The Assembly Committee on Utilities and Energy held a multi‑hour hearing on several energy and utility reforms, advancing bills on methane monitoring, carbon‑capture pipeline safety, a study of investor‑owned utilities, protections for ratepayers facing large new energy loads and measures to strengthen wildfire mitigation and low‑income energy programs.

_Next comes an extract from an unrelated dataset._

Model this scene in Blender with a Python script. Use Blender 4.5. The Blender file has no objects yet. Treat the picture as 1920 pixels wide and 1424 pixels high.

Senate Bill 613: methane monitoring and procurement guidance
Sen. Stern(through an Assembly member presenting on his behalf) asked the committee to support SB 613, a measure intended to push the California Public Utilities Commission and the Air Resources Board to prioritize strategies to reduce methane emissions, including from imported oil and gas. The presenter said the bill would allow agencies to "assess and apply approved monitoring measurement, reporting, and verification protocols, such as the oil and gas methane partnership, Biden era standards, or state satellite tracking efforts." A witness from Pure West registered in support; no registered opposition was reported at the hearing. The committee held the bill for a vote until a quorum was present and later moved it forward to appropriations.
Senate Bill 614: carbon capture pipeline framework
Also presented on behalf of Sen. Stern, SB 614 would direct the state fire marshal to develop a state framework for safety rules to allow lifting the moratorium on new carbon dioxide pipelines once the state has safety standards in place. The presenter framed the bill as responding to federal regulatory uncertainty and said the measure "directs the fire marshal to build upon the draft federal guidelines, and allows the state to lift our moratorium in a responsible and safe way." Supporters included representatives of the Carbon Capture Coalition and trade unions; no primary opposition witness was recorded during the initial presentation. The committee moved the bill to natural resources with commitments to adopt amendments.